_The request_.
From the entries below, extract every line that includes the word "Write".

_Dataset records_.
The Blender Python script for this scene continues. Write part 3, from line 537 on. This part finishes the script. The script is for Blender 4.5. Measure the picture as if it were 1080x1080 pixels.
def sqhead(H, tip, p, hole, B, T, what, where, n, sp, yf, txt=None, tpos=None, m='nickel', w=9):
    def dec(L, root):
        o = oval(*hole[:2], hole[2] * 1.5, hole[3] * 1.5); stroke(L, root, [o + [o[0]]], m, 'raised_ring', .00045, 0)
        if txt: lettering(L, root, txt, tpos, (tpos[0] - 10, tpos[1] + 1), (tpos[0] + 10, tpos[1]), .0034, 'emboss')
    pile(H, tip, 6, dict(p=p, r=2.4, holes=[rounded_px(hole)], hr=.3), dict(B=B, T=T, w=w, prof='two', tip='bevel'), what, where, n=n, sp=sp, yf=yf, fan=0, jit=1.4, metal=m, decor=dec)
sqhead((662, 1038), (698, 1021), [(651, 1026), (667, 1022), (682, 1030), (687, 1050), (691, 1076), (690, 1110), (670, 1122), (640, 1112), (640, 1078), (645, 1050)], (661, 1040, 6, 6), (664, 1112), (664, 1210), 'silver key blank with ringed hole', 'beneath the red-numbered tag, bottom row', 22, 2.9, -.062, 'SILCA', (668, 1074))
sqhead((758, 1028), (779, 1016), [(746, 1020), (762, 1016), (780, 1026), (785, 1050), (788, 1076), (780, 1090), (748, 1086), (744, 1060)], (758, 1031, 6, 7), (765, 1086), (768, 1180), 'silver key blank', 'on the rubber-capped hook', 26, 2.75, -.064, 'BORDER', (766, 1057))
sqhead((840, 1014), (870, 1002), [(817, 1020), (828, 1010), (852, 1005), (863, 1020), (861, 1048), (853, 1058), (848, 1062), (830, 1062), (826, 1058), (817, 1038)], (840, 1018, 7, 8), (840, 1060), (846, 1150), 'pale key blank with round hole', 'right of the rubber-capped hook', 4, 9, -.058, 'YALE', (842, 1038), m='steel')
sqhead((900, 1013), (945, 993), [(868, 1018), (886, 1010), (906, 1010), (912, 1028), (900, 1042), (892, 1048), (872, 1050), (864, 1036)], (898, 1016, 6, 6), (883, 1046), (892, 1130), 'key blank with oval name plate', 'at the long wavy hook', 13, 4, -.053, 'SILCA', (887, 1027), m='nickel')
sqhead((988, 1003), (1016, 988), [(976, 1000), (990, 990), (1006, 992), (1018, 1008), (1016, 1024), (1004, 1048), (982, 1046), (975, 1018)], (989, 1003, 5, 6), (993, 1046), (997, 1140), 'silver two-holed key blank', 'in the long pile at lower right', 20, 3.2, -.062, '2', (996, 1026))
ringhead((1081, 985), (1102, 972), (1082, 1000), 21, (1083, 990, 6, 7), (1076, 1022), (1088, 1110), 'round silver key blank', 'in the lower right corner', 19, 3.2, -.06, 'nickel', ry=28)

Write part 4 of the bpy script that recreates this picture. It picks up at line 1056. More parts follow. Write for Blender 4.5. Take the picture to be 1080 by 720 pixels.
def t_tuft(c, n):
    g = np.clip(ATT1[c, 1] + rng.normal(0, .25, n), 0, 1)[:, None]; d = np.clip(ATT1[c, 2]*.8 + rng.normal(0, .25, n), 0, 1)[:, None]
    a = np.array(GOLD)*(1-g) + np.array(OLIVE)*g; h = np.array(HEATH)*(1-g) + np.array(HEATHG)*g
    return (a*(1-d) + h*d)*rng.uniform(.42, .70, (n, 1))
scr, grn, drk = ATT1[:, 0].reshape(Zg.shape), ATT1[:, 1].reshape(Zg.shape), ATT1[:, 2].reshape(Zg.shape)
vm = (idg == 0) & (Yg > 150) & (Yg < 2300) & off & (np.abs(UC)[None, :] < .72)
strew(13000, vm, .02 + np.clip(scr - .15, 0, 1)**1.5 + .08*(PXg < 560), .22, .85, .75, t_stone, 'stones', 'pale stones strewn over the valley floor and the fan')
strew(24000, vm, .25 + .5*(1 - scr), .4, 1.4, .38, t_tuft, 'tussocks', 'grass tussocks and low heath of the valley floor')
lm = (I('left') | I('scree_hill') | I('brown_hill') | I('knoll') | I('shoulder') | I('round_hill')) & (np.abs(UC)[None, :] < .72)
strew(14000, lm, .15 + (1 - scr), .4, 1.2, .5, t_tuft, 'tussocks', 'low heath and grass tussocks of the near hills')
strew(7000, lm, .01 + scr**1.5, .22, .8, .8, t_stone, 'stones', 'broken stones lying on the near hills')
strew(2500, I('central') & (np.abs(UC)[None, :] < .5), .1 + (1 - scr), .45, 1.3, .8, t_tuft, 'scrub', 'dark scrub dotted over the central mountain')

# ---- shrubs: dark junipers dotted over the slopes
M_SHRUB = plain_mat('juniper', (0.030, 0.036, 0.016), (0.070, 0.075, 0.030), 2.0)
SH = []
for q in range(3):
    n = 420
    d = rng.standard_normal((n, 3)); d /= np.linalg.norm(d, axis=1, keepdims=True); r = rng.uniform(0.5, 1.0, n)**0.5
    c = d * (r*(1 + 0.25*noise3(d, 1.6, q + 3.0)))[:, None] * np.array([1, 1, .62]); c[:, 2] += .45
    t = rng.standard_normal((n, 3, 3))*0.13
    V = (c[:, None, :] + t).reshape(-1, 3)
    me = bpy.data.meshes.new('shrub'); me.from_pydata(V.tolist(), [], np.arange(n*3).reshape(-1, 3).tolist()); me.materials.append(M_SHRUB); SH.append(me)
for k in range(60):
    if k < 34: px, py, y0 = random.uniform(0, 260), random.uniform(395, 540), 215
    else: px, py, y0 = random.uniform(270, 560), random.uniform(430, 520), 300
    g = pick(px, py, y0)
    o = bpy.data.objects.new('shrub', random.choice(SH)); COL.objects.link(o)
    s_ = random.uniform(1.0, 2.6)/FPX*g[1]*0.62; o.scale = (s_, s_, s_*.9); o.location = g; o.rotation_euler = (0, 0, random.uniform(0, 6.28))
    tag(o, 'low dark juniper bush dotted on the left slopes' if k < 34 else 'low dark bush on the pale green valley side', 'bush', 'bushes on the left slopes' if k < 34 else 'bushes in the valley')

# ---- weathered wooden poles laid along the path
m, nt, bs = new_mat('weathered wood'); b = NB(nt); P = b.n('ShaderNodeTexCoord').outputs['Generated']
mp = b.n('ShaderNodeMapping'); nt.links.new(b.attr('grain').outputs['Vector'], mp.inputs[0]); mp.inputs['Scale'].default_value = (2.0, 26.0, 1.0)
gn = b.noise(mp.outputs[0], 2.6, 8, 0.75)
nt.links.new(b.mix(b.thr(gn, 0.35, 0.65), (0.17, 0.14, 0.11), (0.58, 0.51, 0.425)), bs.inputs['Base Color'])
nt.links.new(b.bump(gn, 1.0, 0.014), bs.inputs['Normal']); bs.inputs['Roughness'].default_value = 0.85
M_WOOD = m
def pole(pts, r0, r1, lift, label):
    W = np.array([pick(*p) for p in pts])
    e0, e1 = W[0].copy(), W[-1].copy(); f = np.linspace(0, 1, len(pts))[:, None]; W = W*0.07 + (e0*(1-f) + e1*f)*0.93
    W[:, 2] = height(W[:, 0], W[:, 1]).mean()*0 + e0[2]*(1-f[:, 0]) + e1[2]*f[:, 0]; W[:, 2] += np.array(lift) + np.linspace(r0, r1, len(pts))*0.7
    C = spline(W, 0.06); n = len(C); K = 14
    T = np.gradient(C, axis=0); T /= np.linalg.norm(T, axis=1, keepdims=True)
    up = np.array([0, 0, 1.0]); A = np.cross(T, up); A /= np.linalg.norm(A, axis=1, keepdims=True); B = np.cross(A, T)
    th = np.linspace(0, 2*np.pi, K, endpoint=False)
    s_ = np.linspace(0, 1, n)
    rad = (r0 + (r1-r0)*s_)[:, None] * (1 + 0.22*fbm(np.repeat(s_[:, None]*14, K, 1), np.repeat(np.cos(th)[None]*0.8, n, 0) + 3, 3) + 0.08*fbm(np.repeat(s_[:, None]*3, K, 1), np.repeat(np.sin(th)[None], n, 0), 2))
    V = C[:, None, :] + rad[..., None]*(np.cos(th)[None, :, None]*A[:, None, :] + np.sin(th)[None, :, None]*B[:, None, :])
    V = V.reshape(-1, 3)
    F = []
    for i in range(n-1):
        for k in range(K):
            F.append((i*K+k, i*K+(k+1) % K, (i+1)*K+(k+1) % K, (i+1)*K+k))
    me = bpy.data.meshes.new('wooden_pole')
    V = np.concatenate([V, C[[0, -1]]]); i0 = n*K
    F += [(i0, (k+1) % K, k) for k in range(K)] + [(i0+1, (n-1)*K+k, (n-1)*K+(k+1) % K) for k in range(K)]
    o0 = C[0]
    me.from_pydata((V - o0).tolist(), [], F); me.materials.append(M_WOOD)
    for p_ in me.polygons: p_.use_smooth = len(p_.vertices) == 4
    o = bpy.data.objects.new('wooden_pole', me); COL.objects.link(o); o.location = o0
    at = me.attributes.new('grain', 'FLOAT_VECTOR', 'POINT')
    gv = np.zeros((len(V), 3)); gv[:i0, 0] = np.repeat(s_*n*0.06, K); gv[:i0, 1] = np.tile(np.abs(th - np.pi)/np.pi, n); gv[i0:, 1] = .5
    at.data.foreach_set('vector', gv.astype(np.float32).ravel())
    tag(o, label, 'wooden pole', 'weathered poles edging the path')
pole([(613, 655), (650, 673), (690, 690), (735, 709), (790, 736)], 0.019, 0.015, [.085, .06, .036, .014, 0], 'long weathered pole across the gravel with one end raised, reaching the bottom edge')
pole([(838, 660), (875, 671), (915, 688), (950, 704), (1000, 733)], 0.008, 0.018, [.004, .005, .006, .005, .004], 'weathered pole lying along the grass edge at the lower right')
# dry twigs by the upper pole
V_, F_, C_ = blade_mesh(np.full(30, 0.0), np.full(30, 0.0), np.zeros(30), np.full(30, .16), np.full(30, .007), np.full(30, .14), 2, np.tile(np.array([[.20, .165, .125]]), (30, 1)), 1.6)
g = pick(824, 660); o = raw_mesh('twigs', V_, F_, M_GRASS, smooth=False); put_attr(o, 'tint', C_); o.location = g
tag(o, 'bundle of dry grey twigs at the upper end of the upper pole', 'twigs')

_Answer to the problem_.
The Blender Python script for this scene continues. Write part 3, from line 537 on. This part finishes the script. The script is for Blender 4.5. Measure the picture as if it were 1080x1080 pixels.
Write part 4 of the bpy script that recreates this picture. It picks up at line 1056. More parts follow. Write for Blender 4.5. Take the picture to be 1080 by 720 pixels.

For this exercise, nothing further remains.